45 Caliber Records

I hear them now on the radio and I can practically recall what they looked like in their physical form.

Record labels called Capitol, A&M, Columbia and Mercury.

They were my 45 records and I had a bunch of them.

I hear the songs now and I smile to myself. Suddenly I remember what they looked like, spinning on the turntable---with the yellow plastic thingie in the middle so the disc can play on the narrow spindle of your parents' stereo.

The list comes to mind now.

"Kung Fu Fighting" by Carl Douglas, who should be inducted into the One-Hit Wonder Hall of Fame.

"Fire" by the Ohio Players.

"Philadelphia Freedom" by Elton John.

Plus tons of tunes by the likes of The Monkees, Stevie Wonder, the Brothers Johnson, Barry White, and Neil Diamond.

Can't forget the novelty songs, such as "Shaving Cream" by Benny Bell, and "Earache My Eye" by Cheech and Chong.

I can just about see the labels in my mind---their color, the logos, even the font style.


I recall playing my first 45s on a small, portable player when I was five or six years old. I kept them in a box especially made for 45s, with a metal latch. The box was white and was festooned with different-sized musical notes.

Funny what sticks in your mind.

When I got older I would buy my 45s at K-Mart, whenever my mom would shop there. By the time I was 15 years old I rode there by myself on my bike. They were 96 cents each (plus four cents tax made it an even dollar) and they hung on racks behind the clerk in the Hi-Fi section of the store, where they sold albums, phonograph needles, and those aforementioned yellow things that looked like plastic pretzels.

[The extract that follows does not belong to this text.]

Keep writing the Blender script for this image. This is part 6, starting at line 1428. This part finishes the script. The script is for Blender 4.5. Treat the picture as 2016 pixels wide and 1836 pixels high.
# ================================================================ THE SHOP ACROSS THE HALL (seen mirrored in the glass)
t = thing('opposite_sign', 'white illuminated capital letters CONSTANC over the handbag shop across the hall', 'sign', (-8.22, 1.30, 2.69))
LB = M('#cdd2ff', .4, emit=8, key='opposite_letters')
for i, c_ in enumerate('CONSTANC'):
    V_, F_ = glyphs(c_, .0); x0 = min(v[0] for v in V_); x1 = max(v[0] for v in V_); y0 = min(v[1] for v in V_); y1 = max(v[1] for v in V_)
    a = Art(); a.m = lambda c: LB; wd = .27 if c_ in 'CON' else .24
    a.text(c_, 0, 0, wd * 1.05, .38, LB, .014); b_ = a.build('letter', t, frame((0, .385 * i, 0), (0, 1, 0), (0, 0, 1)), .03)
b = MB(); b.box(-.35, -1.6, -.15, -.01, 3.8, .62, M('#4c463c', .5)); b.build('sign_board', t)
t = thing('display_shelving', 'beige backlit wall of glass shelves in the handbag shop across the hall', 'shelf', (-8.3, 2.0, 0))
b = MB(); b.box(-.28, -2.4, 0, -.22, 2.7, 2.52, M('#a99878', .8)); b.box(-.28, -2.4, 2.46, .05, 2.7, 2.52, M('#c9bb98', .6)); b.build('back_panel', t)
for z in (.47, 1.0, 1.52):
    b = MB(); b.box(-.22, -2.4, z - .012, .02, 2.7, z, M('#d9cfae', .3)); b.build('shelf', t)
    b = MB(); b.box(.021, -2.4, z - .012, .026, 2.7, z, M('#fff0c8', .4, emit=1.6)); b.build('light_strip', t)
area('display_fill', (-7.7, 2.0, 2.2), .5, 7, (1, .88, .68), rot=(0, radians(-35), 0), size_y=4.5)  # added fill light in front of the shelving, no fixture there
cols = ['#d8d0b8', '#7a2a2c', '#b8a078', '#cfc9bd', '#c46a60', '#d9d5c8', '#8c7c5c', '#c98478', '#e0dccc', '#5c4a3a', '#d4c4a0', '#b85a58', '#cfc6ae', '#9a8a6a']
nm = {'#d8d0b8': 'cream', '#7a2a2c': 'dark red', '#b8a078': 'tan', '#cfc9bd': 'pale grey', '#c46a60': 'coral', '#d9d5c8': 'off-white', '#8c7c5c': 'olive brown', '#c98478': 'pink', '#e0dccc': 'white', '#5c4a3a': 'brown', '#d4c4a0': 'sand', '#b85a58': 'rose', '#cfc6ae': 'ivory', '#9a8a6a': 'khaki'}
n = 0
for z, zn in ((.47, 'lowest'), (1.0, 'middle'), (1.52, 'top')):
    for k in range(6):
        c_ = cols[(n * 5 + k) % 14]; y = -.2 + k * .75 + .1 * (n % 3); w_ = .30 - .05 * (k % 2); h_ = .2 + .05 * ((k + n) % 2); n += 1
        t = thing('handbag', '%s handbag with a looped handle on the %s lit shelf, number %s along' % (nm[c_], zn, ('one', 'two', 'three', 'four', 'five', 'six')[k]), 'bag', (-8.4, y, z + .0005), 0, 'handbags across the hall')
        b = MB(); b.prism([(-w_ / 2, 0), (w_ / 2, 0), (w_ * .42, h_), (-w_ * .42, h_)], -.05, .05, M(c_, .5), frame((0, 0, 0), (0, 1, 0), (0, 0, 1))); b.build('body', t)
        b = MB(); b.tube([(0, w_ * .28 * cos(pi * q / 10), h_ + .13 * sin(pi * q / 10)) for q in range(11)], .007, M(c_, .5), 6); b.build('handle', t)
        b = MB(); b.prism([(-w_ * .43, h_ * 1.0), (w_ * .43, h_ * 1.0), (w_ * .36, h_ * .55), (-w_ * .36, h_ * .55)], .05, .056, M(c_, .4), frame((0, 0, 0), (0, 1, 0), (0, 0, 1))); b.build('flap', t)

The 45s were usually in the order---generally---of where the song currently stood on the Billboard Hot 100 Chart. There was typically a list on the counter, wallet-sized, that was updated every week.

So you'd choose your 45(s), and the clerk would slide it/them into a plain white sleeve. Sometime in the 1970s, it became more popular for record companies to accompany the 45s with their own sleeves, which featured either the album cover or another photograph of the artist/band with that particular song title on it.

If you needed the yellow plastic pretzels, they were in a bin and probably went for something like a nickel each or 10 for a quarter.

Sometimes I'd get a 45 that skipped like a stone across Lake Michigan, which was maddening beyond belief. A 3:30 minute song would go by in 35 seconds.

Speaking of song length, in those days rare was a song that was longer than 3:30. Four minutes was practically a full-length concert. Most songs came in between 2:45-3:15.

I rarely listened to the "B" side of a 45. In fact, I don't know that I ever played a "B" side, unless I heard that it was an OK song, too. Sometimes, as in the case of some Barry White songs, the "B" side was merely the instrumental version of the "A" side, which I kind of liked. Gave me an opportunity to sing the song myself, like primitive Karaoke.

I still have some of those old 45s, and my wife has a bunch, too.

The songs are still played on the radio in their crystal clear CD form on occasion. When I hear them, it's impossible to keep the corners of my mouth from curling upward slightly.